═════ Available records
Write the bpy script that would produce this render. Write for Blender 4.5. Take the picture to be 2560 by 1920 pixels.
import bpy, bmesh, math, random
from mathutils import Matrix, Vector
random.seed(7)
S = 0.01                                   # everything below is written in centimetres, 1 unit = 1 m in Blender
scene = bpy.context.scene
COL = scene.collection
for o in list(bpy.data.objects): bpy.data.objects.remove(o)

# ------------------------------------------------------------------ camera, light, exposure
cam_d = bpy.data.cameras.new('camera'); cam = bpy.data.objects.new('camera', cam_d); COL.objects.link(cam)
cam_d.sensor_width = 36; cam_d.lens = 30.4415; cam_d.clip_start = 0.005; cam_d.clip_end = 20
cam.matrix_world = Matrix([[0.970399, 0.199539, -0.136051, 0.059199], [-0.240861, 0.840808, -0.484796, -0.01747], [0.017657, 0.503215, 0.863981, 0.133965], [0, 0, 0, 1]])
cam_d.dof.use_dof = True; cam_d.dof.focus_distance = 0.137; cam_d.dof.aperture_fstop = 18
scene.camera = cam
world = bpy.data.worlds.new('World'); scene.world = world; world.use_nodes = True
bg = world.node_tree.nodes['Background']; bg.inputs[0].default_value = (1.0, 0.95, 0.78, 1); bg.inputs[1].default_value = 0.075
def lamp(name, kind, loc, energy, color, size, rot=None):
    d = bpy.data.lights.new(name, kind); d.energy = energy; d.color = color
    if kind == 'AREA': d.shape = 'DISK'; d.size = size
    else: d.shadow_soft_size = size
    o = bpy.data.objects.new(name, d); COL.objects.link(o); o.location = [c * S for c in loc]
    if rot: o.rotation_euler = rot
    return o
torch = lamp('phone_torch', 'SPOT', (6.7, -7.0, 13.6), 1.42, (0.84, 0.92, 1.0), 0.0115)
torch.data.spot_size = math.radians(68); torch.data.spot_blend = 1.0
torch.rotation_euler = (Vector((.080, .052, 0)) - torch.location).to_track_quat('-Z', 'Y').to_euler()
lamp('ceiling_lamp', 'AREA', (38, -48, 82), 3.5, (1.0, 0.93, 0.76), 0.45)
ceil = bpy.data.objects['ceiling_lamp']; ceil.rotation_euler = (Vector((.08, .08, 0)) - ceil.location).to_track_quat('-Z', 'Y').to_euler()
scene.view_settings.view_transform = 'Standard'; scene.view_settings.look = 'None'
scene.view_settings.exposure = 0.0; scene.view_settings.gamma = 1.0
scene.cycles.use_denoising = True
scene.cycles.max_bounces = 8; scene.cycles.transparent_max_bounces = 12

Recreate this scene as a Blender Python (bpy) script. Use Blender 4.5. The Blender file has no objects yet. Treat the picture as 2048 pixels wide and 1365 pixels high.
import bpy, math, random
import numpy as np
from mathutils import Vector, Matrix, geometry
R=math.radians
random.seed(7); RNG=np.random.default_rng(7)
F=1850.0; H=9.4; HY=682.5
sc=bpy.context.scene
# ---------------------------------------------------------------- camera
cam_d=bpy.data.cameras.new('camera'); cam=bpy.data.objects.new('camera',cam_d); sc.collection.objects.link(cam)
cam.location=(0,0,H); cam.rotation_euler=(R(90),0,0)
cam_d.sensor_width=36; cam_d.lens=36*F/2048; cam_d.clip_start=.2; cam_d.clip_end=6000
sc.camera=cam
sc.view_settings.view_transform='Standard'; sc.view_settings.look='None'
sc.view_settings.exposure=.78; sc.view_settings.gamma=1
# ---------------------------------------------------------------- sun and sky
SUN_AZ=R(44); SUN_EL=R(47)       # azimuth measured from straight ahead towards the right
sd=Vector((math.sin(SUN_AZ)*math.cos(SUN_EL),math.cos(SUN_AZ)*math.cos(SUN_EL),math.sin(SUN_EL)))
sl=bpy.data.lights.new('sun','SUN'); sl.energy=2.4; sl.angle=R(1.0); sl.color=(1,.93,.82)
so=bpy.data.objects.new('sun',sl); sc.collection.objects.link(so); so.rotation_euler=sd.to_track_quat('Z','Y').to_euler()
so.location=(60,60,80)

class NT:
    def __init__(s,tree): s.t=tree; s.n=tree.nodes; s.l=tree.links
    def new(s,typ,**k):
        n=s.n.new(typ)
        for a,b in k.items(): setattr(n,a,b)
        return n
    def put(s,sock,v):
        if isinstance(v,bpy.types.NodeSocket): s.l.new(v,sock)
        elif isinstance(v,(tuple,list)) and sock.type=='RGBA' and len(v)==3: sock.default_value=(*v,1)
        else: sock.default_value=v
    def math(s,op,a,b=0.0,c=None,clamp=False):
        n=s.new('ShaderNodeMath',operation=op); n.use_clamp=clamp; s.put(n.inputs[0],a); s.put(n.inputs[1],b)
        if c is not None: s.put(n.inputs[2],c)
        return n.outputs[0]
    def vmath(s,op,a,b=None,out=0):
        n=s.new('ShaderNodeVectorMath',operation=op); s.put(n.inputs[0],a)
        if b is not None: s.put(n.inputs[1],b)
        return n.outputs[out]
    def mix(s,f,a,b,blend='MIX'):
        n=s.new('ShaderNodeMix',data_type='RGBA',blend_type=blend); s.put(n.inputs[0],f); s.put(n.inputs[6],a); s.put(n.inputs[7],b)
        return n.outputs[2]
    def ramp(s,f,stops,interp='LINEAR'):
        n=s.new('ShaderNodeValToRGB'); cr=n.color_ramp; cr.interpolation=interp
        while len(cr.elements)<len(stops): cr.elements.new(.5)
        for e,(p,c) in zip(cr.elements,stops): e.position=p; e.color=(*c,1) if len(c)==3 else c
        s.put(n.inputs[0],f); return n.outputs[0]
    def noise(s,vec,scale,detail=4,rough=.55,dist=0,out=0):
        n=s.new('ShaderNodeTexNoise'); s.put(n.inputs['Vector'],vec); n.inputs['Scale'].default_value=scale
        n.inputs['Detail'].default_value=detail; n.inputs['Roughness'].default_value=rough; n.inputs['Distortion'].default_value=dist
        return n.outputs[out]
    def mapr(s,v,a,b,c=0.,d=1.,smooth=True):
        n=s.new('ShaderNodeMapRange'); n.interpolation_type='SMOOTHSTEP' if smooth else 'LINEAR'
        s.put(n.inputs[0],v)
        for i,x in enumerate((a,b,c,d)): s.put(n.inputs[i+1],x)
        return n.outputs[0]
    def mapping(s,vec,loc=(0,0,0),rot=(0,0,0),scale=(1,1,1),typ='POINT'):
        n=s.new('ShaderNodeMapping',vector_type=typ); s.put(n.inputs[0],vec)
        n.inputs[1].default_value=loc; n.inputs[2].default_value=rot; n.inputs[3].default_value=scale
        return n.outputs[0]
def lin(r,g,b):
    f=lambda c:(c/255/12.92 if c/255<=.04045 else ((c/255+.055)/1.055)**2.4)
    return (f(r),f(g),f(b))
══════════
Stated task =>
Quote nothing but the lines that run from the line containing "Recreate this scene" through the line containing "so.location=(60,60,80)", keeping both of them word for word.

Result of this task =>
Recreate this scene as a Blender Python (bpy) script. Use Blender 4.5. The Blender file has no objects yet. Treat the picture as 2048 pixels wide and 1365 pixels high.
import bpy, math, random
import numpy as np
from mathutils import Vector, Matrix, geometry
R=math.radians
random.seed(7); RNG=np.random.default_rng(7)
F=1850.0; H=9.4; HY=682.5
sc=bpy.context.scene
# ---------------------------------------------------------------- camera
cam_d=bpy.data.cameras.new('camera'); cam=bpy.data.objects.new('camera',cam_d); sc.collection.objects.link(cam)
cam.location=(0,0,H); cam.rotation_euler=(R(90),0,0)
cam_d.sensor_width=36; cam_d.lens=36*F/2048; cam_d.clip_start=.2; cam_d.clip_end=6000
sc.camera=cam
sc.view_settings.view_transform='Standard'; sc.view_settings.look='None'
sc.view_settings.exposure=.78; sc.view_settings.gamma=1
# ---------------------------------------------------------------- sun and sky
SUN_AZ=R(44); SUN_EL=R(47)       # azimuth measured from straight ahead towards the right
sd=Vector((math.sin(SUN_AZ)*math.cos(SUN_EL),math.cos(SUN_AZ)*math.cos(SUN_EL),math.sin(SUN_EL)))
sl=bpy.data.lights.new('sun','SUN'); sl.energy=2.4; sl.angle=R(1.0); sl.color=(1,.93,.82)
so=bpy.data.objects.new('sun',sl); sc.collection.objects.link(so); so.rotation_euler=sd.to_track_quat('Z','Y').to_euler()
so.location=(60,60,80)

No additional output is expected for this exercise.